In early 2015, two teams in the German Football League (GFL) were having major problems meeting the financial needs for their upcoming seasons. The Cologne Falcons, a semifinalist in the GFL playoffs the year before, were in danger of folding after losing their main sponsor in February 2015. On a Friday the 13th in March 2015, the Berlin Adler – one of Germany’s proudest football clubs with 6 German Bowl titles and 2 Euro Bowls (2010 and 2014) under their belts – were calling their club members in for a crisis meeting, to announce a 6-digit deficit. Ultimately €35,000 was needed as a short-term solution until mid-April to save the season for all the teams within the club.
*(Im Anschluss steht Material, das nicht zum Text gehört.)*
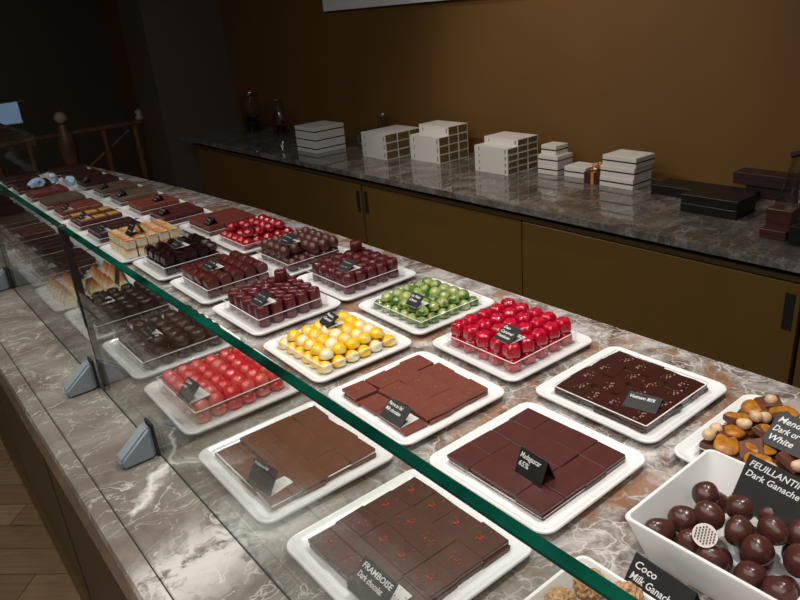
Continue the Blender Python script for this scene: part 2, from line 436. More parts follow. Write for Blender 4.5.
# ------------------------------------------------------------------ plates, clear trays, cards
def make_plate():
    bm = bmesh.new()
    add_rings(bm, [(.084, .084, .016, 0), (.088, .088, .018, .0015), (.1055, .1055, .020, .008), (.1098, .1098, .021, .0125),
                   (.1098, .1098, .021, .0145), (.1085, .1085, .020, .0158), (.106, .106, .019, .0155), (.099, .099, .016, .0098), (.0955, .0955, .015, .0085)], seg=6)
    return mesh_of(bm, 'plate', M['porcelain'], True, 50)
PLATE = make_plate(); PF = .0086    # height of the plate's floor
PLATE_N = 0
def plate(x, y, lab, rz=0):
    o = bpy.data.objects.new('square_plate', PLATE); COL.objects.link(o)
    o.location = (x * .975, y * .975 - .004, ZC); o.rotation_euler = (0, 0, rz)
    return tag(o, lab, 'plate', 'white square plates on the counter')
TRAYS = {}
K = .975             # trays, plates and their chocolates share this spacing factor
def clear_tray(x, y, lab, h, rz=0, half=.0855):
    key = (h, half)
    if key not in TRAYS:
        bm = bmesh.new(); T = .0016
        add_rings(bm, [(half, half, .002, 0), (half, half, .002, h), (half - T, half - T, .001, h), (half - T, half - T, .001, .0012)], seg=1)
        a = mesh_of(bm, 'clear_tray', M['acrylic'])
        bm = bmesh.new()
        rings = [rr_ring(bm, half + .0001, half + .0001, .002, h + .0001, 1), rr_ring(bm, half + .0001, half + .0001, .002, h + .0009, 1),
                 rr_ring(bm, half - T - .0001, half - T - .0001, .001, h + .0009, 1), rr_ring(bm, half - T - .0001, half - T - .0001, .001, h + .0001, 1)]
        for i in range(4):
            P, Q = rings[i], rings[(i + 1) % 4]
            for k in range(len(P)): bm.faces.new((P[k], P[(k + 1) % 8], Q[(k + 1) % 8], Q[k]))
        b_ = mesh_of(bm, 'cut_edge', M['acrylic_rim'])
        TRAYS[key] = (a, b_)
    a, b_ = TRAYS[key]
    t = bpy.data.objects.new('clear_tray', a); COL.objects.link(t)
    t.location = (x * K, y * K - .004, ZC + PF + .0002); t.rotation_euler = (0, 0, rz)
    tag(t, lab, 'tray', 'clear acrylic trays on the plates')
    r = bpy.data.objects.new('cut_edge', b_); COL.objects.link(r); r.parent = t
    r['label'] = 'bright cut upper edge'
    return t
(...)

The Falcons elected to save their season via the crowdfunding site and substantially failed to reach their goal. A goal of €250,000 was targeted, but in less than four weeks just a mere €930 was raised. As a result, the Falcons were forced to withdraw from the German first division and are now competing in a lower division.

Conversely, the Adler were far more successful – collecting €40,000 in 24 days via German crowdfunding platforms and – supported by large social media campaigns on every available platform.

The average successful crowdfunding campaign on Startnext ranges around €8,000. “A successful project depends on several key factors such as the individual idea, presentation, and communication,” notes Anna Theil, Head of Communications at Startnext. The campaign video is the central focus on the biggest German-speaking crowdfunding platform, mainly used by artists, creatives and startup-founders. “It’s all about introducing yourself and your idea in an authentic way, to win over supporters on the internet.”

Community members need to be inspired to participate in a crowdfunding project. In general, just one of every 100 visitors gives money to support a campaign. 1,000 visits equates to an average of around €1,000. A motivating objective that unites your immediate community is good, but what is really central to a successful campaign is targeting a wider audience.”